On 10/4/2018 2:06 PM, Liz Rice wrote:
Hi all from a current co-chair :-) Some great
constructive ideas here, this is turning into a good discussion.
On the
double-blinding, I was involved in discussions about
this after Austin and again after Copenhagen. Both times
we came to the conclusion that double-blind wouldn't
work, mostly for the reasons Alena & Justin
described. I don't recall hearing the two-phase
suggestion before though, and I think this is really
worth exploring further.
We'd have to reduce the number of submissions to make that
in any way manageable.
Why? You're essentially doing this now when you narrow things down
anyway.
The idea of beefing up the CFP requirements could help (but
is it possible we will put off some really knowledgable folks
from contributing if we make it more onerous?)
I don't think it's practical to require a whole deck, but a bit more
detail is not an imposition, IMHO.
I think we need a bigger pool of review committee
participants (who actually do it diligently) and perhaps
should solicit more widely for volunteers for that.
How many people did we have this time? Did they do the whole
conference or individual tracks?
My experience has been with the OpenStack Summit, where each track
had its own committee, so reviewers had only a few dozen to a couple
hundred to review, not thousands. That worked very well.

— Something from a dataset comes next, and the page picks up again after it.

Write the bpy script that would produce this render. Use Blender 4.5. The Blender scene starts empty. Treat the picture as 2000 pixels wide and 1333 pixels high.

I'm inclined to say we shouldn't allow more than two
submissions from any individual, but I don't think it's fair
to impose submission limits per company - partly because it
would be hard for them to manage, but more importantly this
would likely end up with fewer new voices getting a chance, as
the companies will no doubt push for their star performers to
be on stage.
+1
Perhaps we should document more of the
co-chair decisions as we go along? Definitely worth
considering, though it adds up to more work for the
co-chairs (not that it will affect me as my term comes to
an end after Seattle).
Even a multiple choice would be good, and wouldn't take much effort.